Fossilized Memory

Fossilized Memory

Faceless Head no.040
  • Dimensions: 31 × 17 cm
  • Materials: Terracotta, wire, natural pigments
  • Year: 2015
  • Availability: Unique piece
  • Price: Upon request
Artistic description of the head

This head appears frozen in telluric matter, as if it had been extracted from a fossilized layer of earth. The cracks, crevices, and rough textures inscribe an ancient memory onto its surface, recalling both scars and the imprints of a buried world. The face itself is but a shadow, almost erased, submerged in the mineral roughness.

Artistic description of the collection

Within 100 Faceless Heads, this piece embodies the notion of imprint and disappearance. It evokes the fragility of human memory and the way time covers, distorts, and fossilizes faces.

Symbolism

Fossilized Memory represents time as an invisible sculptor. It symbolizes the persistence of traces, wounds, and buried narratives, reminding us that even in erasure, something remains inscribed in matter.

The “100 Faceless Heads” Collection

A sculpted memory, a universal story

The “100 Faceless Heads” collection brings together one hundred unique sculptures, hand-shaped in terracotta and rusted metal. These works embody the invisible faces of our collective history: undocumented migrants drowned at sea, victims of slavery, the forgotten of genocides, the nameless whose memories fade away.

Each of these heads, deliberately devoid of features, symbolizes a life, a past, a suspended story. Faceless, they become the silent bearers of individual and collective memories, inviting us to reflect on our shared humanity.

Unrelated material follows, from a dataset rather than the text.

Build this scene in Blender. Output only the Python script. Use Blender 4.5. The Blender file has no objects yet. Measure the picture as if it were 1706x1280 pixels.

A committed and universal message

Through this series, the artist calls on us to recognize these erased lives and to rebuild bridges between past and future. “I raise a glass to the undocumented who perish in seas and deserts, I denounce the macabre thunder of cannons and wars…” he declares, expressing the emotional and political power of this work.

“100 Faceless Heads” is far more than an art collection: it is a sculptural photo library, a call to memory, to dialogue, and to a deeper understanding of our common roots.

Gustave Akpéhou DJONDA

Self-taught Visual Artist

Passionate about collective memory and questions of identity, the artist works with clay and metal to give form to what is often invisible or forgotten. Through the series “100 Heads Without Faces,” he offers a space for reflection and dialogue on the wounds of the past and the hopes for a more just future.